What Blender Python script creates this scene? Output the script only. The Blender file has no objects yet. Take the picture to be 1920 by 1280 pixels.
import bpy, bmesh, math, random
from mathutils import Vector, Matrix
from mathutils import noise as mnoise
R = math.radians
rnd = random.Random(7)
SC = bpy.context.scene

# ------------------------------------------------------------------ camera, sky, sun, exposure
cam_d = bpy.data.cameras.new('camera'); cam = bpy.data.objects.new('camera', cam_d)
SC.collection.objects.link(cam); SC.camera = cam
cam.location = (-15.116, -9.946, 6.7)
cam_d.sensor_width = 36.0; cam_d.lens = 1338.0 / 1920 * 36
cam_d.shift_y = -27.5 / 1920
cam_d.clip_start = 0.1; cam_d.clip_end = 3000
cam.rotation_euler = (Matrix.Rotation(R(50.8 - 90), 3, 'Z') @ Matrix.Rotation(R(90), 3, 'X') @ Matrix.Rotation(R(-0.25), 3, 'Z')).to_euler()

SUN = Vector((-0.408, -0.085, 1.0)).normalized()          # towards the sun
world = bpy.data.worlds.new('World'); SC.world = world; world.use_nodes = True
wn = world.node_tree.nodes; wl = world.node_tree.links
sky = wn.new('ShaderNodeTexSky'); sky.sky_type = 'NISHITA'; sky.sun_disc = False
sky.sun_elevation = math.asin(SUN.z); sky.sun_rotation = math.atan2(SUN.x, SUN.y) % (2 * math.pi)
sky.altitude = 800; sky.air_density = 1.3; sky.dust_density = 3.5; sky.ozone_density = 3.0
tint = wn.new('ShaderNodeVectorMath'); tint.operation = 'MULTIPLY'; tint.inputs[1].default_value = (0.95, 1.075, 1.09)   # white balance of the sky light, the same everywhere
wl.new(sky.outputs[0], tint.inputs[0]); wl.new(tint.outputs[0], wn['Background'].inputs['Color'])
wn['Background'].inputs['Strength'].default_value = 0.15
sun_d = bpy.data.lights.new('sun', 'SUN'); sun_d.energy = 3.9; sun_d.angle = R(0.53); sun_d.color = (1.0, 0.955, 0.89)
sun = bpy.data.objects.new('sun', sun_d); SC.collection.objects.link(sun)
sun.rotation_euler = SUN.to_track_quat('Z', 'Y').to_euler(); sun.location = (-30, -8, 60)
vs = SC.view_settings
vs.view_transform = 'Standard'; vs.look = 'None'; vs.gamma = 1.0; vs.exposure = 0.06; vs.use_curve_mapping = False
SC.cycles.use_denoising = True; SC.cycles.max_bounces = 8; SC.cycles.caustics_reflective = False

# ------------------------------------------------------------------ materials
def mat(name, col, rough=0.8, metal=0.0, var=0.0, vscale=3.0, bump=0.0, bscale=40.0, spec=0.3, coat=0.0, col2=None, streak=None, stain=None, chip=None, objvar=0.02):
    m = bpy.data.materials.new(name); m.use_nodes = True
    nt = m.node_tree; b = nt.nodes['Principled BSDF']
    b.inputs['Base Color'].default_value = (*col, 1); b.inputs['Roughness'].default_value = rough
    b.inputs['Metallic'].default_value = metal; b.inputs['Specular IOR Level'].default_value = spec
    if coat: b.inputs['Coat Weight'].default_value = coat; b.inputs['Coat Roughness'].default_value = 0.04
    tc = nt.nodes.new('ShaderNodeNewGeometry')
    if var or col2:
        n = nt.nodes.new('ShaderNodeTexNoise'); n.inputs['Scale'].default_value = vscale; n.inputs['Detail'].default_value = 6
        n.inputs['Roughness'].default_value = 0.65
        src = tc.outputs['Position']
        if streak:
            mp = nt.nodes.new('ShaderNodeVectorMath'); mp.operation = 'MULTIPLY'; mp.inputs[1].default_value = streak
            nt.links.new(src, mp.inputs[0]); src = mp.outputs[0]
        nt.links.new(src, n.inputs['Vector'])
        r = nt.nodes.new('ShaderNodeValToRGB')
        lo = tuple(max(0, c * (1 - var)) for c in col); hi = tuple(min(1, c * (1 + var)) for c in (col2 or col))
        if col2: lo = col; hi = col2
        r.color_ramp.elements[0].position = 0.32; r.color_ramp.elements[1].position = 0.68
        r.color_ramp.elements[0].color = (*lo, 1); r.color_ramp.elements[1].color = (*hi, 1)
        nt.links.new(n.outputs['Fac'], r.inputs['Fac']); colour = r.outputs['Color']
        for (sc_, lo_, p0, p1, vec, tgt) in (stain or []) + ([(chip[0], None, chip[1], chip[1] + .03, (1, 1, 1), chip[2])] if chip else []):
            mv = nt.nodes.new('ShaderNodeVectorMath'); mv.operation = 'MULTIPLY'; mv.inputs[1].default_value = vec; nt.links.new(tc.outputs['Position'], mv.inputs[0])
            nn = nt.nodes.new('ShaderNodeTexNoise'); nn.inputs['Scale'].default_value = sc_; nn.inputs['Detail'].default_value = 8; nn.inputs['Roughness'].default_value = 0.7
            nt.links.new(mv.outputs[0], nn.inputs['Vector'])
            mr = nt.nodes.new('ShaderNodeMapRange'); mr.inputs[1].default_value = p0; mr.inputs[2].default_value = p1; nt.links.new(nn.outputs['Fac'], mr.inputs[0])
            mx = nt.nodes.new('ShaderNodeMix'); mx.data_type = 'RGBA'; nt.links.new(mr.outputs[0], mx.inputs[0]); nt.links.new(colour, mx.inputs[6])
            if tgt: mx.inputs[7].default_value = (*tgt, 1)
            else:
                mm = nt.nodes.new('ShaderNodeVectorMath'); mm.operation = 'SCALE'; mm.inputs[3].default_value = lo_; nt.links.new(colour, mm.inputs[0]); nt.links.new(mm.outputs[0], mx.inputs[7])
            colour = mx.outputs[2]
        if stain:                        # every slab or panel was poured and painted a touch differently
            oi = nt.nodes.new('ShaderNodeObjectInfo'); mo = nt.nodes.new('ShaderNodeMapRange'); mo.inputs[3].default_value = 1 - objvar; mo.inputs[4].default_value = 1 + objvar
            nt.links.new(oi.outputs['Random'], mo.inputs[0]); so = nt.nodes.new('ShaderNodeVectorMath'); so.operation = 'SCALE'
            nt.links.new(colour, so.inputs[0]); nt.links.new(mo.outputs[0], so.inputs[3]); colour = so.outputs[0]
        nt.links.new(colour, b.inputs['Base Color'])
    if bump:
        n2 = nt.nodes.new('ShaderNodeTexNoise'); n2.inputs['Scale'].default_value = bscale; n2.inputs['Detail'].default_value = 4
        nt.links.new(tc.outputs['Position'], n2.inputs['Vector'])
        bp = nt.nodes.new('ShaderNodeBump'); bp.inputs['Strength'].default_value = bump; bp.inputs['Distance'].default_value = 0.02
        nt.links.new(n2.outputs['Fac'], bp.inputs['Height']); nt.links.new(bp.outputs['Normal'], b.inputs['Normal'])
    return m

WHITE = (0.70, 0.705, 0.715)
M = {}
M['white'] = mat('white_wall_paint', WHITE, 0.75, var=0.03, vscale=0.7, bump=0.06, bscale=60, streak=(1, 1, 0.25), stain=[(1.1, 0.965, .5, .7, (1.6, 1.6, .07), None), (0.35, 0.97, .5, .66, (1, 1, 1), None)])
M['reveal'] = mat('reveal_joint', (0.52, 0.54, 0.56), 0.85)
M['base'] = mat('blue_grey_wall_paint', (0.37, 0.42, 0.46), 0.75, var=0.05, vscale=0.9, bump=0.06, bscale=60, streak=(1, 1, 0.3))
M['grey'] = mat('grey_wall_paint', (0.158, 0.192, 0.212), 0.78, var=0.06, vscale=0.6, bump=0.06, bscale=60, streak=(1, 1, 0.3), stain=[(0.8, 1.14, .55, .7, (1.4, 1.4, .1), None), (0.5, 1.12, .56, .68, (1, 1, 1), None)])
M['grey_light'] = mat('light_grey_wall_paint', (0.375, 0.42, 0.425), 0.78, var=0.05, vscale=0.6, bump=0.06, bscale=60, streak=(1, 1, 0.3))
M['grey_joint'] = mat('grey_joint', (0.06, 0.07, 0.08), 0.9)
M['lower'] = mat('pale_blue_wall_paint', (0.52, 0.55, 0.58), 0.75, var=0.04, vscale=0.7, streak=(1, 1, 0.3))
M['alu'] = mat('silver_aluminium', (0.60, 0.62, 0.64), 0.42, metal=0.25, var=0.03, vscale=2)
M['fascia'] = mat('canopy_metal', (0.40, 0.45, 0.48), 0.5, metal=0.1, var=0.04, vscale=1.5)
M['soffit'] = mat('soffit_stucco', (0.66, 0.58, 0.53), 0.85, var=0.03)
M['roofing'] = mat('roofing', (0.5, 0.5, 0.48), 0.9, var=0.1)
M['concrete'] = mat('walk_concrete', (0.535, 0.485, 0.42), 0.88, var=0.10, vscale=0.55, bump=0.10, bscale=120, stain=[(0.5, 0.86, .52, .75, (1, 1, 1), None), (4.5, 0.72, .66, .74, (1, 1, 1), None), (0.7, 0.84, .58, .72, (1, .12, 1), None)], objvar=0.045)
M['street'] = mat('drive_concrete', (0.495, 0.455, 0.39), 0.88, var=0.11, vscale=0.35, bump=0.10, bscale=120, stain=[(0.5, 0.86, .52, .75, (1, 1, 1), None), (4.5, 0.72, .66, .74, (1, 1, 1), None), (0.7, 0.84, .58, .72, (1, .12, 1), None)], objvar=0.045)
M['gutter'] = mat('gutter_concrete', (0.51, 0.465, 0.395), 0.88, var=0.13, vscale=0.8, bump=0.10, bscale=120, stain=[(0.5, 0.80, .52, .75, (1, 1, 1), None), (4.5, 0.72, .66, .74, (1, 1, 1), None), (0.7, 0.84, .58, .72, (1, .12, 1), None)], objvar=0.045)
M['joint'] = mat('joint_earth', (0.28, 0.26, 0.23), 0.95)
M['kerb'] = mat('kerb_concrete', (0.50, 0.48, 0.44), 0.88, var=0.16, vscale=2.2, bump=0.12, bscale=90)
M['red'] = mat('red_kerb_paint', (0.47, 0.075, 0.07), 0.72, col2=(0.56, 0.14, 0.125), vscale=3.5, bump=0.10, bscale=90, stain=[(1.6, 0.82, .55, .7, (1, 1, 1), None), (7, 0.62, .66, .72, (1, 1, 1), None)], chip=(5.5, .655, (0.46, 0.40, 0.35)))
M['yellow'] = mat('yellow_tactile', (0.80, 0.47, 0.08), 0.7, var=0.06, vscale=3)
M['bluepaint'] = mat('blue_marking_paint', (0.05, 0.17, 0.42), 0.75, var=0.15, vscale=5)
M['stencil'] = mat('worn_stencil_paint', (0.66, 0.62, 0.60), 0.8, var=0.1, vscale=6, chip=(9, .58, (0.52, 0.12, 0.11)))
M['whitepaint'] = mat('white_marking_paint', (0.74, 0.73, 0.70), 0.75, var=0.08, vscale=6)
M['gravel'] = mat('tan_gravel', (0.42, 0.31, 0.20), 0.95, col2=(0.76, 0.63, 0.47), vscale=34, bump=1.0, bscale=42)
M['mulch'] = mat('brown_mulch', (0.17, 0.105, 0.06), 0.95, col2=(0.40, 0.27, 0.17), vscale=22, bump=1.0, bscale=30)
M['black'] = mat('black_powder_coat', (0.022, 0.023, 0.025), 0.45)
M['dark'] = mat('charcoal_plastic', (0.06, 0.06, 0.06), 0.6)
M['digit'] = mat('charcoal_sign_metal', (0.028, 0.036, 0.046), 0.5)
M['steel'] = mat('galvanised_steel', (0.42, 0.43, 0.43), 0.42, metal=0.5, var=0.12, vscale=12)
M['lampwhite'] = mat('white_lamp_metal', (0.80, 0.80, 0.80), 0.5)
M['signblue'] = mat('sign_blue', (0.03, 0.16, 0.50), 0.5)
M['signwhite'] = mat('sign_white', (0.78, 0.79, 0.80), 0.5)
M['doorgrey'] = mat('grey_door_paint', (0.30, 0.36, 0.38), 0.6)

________

Problem to work on:
Please print the material above exactly as it appears, from its first line through the line containing "SC.cycles.use_denoising = True;", inclusive, and stop there.

Written reply:
What Blender Python script creates this scene? Output the script only. The Blender file has no objects yet. Take the picture to be 1920 by 1280 pixels.
import bpy, bmesh, math, random
from mathutils import Vector, Matrix
from mathutils import noise as mnoise
R = math.radians
rnd = random.Random(7)
SC = bpy.context.scene

# ------------------------------------------------------------------ camera, sky, sun, exposure
cam_d = bpy.data.cameras.new('camera'); cam = bpy.data.objects.new('camera', cam_d)
SC.collection.objects.link(cam); SC.camera = cam
cam.location = (-15.116, -9.946, 6.7)
cam_d.sensor_width = 36.0; cam_d.lens = 1338.0 / 1920 * 36
cam_d.shift_y = -27.5 / 1920
cam_d.clip_start = 0.1; cam_d.clip_end = 3000
cam.rotation_euler = (Matrix.Rotation(R(50.8 - 90), 3, 'Z') @ Matrix.Rotation(R(90), 3, 'X') @ Matrix.Rotation(R(-0.25), 3, 'Z')).to_euler()

SUN = Vector((-0.408, -0.085, 1.0)).normalized()          # towards the sun
world = bpy.data.worlds.new('World'); SC.world = world; world.use_nodes = True
wn = world.node_tree.nodes; wl = world.node_tree.links
sky = wn.new('ShaderNodeTexSky'); sky.sky_type = 'NISHITA'; sky.sun_disc = False
sky.sun_elevation = math.asin(SUN.z); sky.sun_rotation = math.atan2(SUN.x, SUN.y) % (2 * math.pi)
sky.altitude = 800; sky.air_density = 1.3; sky.dust_density = 3.5; sky.ozone_density = 3.0
tint = wn.new('ShaderNodeVectorMath'); tint.operation = 'MULTIPLY'; tint.inputs[1].default_value = (0.95, 1.075, 1.09)   # white balance of the sky light, the same everywhere
wl.new(sky.outputs[0], tint.inputs[0]); wl.new(tint.outputs[0], wn['Background'].inputs['Color'])
wn['Background'].inputs['Strength'].default_value = 0.15
sun_d = bpy.data.lights.new('sun', 'SUN'); sun_d.energy = 3.9; sun_d.angle = R(0.53); sun_d.color = (1.0, 0.955, 0.89)
sun = bpy.data.objects.new('sun', sun_d); SC.collection.objects.link(sun)
sun.rotation_euler = SUN.to_track_quat('Z', 'Y').to_euler(); sun.location = (-30, -8, 60)
vs = SC.view_settings
vs.view_transform = 'Standard'; vs.look = 'None'; vs.gamma = 1.0; vs.exposure = 0.06; vs.use_curve_mapping = False
SC.cycles.use_denoising = True; SC.cycles.max_bounces = 8; SC.cycles.caustics_reflective = False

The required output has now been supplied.